Mittwoch, 4. Januar 2012

Gibt's einen Unterschied zwischen Schreien und Weinen?

... Ich meine: ja. Um den (o.g. Unterschied) zu erkennen, muss man über sein Kind natürlich gut Bescheid wissen. Unterschiedliche Ausprägungen des Weinens werden in den ersten zwei Jahren vermutlich sowieso kein Thema sein, da die Kinder in der ersten Trotzphase (von Jesper Juul auch Selbstfindungsphase genannt) das Weinen noch nicht bewusst einsetzen. Manche vielleicht schon, aber in der Regel eher nicht. Bei Melly war es jedenfalls nicht der Fall bis etwa kurz vor ihrem dritten Geburtstag.
Etwa mit 33 Monaten fiel uns auf, dass sie anders weint, wenn sie etwas durchsetzen möchte, aber keine wirkliche Not dabei empfindet. Zuletzt wollte sie am späten Abend baden, doch der Wunsch wurde ihr mit guter Begründung (die gar nicht nötig gewesen wäre) von ihrer Mama verwehrt. Sie weinte, auch die Tränen liefen, doch es war dieses typische "ich kann meinen Willen nicht durchsetzen"-Weinen.
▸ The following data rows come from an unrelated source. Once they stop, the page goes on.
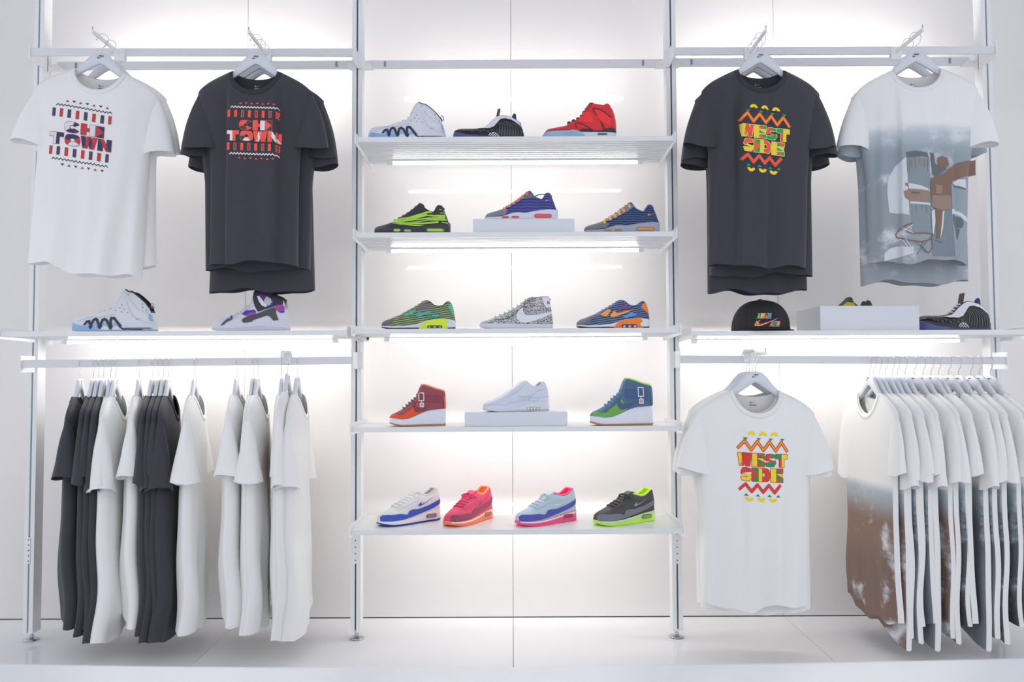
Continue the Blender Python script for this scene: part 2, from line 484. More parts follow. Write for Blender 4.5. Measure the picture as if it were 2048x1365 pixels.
railLL = hang_rail((44, 721), (706, 713.5), 'lower hanging rail of the left bay, packed with tees', (1, 0), 0)
railLR = hang_rail((1360, 711.5), (2012, 714), 'lower hanging rail of the right bay, packed with tees', (0, 1), 0)

def face_out(at, px, label, y_end=3.06, rise=.0):
    p = at(px)
    t = empty('face_out_arm', (p.x, Y_RAIL, p.z+rise)); tag(t, label, 'display arm', 'short arms sticking out of the rails')
    m = MB(); m.box(-.004, .004, y_end-Y_RAIL, .01, -.014, 0); m.build('arm_bar', M_METAL, t, False, .001)
    m = MB(); m.box(-.022, .022, -.0105, -.0065, -.038, .014); m.box(-.022, .022, .0065, .0105, -.038, .014); m.box(-.0213, .0213, -.0098, .0098, .004, .0133)
    m.build('clamp', M_METAL, t, False, .001)
    m = MB(); m.tube([(0, y_end-Y_RAIL+.004, -.012), (0, y_end-Y_RAIL+.004, .012)], .0022, 8); m.build('end_pin', M_CHROME, t, True)
    return p + Vector((0, 0, rise))

# ------------------------------------------------------------------ hangers
PX = 1/522.0        # metres per photo pixel at the hanging garments
def build_hanger():
    t = empty('clothes_hanger')
    # body: inverted V with a broad shoulder, outline from the photo
    up = [(0, -.077), (.012, -.0775), (.024, -.081), (.036, -.089), (.05, -.104), (.065, -.124), (.083, -.143), (.105, -.163), (.14, -.182), (.18, -.204), (.207, -.223), (.212, -.229)]
    lo = [(.209, -.236), (.2, -.236), (.17, -.221), (.13, -.200), (.1, -.183), (.08, -.170), (.05, -.150), (.02, -.129), (.004, -.119), (0, -.118)]
    half = up+lo
    m = MB()
    n = len(up)
    # build as strips so that the concave outline stays clean
    lo_r = lo[::-1]
    def at(tab, x): return interp(tab, x)
    xs = [0, .012, .024, .036, .05, .065, .083, .105, .14, .18, .207]
    T = .0065
    V = []; Fc = []
    allx = [-x for x in xs[::-1]]+xs[1:]
    for x in allx:
        a = abs(x); zu = at(up, a); zl = at(lo_r, a)
        e = T if a < .1 else T*(1-.25*(a-.1)/.11)
        V += [(x, -e, zl+.003), (x, -e, zu-.003), (x, -e*.5, zu), (x, e*.5, zu), (x, e, zu-.003), (x, e, zl+.003), (x, e*.5, zl), (x, -e*.5, zl)]
    k = 8
    for i in range(len(allx)-1):
        for j in range(k): Fc.append((i*k+j, (i+1)*k+j, (i+1)*k+(j+1) % k, i*k+(j+1) % k))
    Fc.append(tuple(range(k))[::-1]); Fc.append(tuple(range((len(allx)-1)*k, len(allx)*k)))
    mesh_obj('hanger_body', V, [f[::-1] for f in Fc], M_HANGER, t, True, None)
    m = MB(); r = .021; cz = .0012-r
    pts = [(.0, 0, -.082), (0, 0, -.060), (.002, 0, -.055), (.012, 0, -.045), (.0175, 0, -.036)]
    a0 = -math.radians(40)
    for i in range(15):
        a = a0+math.radians(225)*i/14
        pts.append((r*math.cos(a), 0, cz+r*math.sin(a)))
    m.tube(pts, .0013, 8); e = pts[-1]; m.ball((e[0]-.001, 0, e[2]-.002), .0028)
    m.build('hook', M_CHROME, t, True)
    items = []
    items.append((swoosh(-.0135, -.100, .025, .020), M_BLACK, 0))
    for i, ch in enumerate('NIKE'): letter(ch, -.008+i*.0045, -.0915, .0040, .0048, [M_BLACK], items, shear=.35)
    decal('logo', items, lambda x, z, o: Vector((x, -T-o*.3, z)), t, .02)
    return t
HANGER = build_hanger()
used_h = [False]
def hanger(loc, rz, label, group, roll=0.):
    o = HANGER if not used_h[0] else copy_tree(HANGER)
    used_h[0] = True
    o.location = loc; o.rotation_euler = (0, roll, rz)
    for k in ('label', 'category', 'group'):
        if k in o: del o[k]
    tag(o, label, 'hanger', group)
    return o

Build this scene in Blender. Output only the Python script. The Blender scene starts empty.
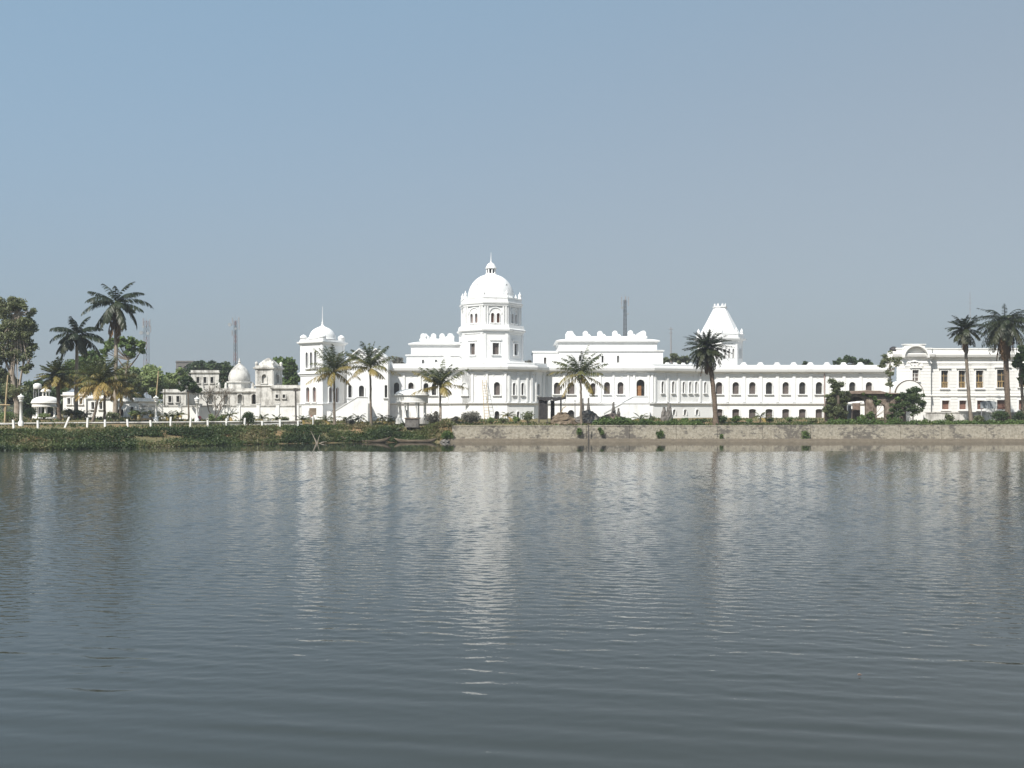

Nach meheren Minuten durfte der Papa sie auf den nächsten Morgen ver-trösten.
Eine Woche später wollte sie (wieder spät abends, aufgrund d. Müdigkeit eine schwierige Zeit) mit Wasserfarbe farben malen, was ihr wiederum verweigert wurde. Auch hier dasselbe Weinen, sehr lautstark und mit vielen Tränen verbunden, aber wieder nicht aus einer wirklichen Not heraus. Auch hier griffen wir nicht ein und lenkten nicht ab. Nach 3-4 herausfordernden Minuten (schließlich schlafen kleine Kinder genau unter uns) war der Spuk vorbei.
Den Klöters Briefen zufolge soll man allerdings im Falle einer wirklich Not dem Kind den Willen gewähren. Auch dies ist heutzutage verpönt, aber wir haben damit gute Erfahrungen gemacht. Den Unterschied zwischen der leichten und wirklichen Not zu erkennen - das ist die Kunst und hängt letztlich mit Erfahrung und Achtsamkeit zusammen.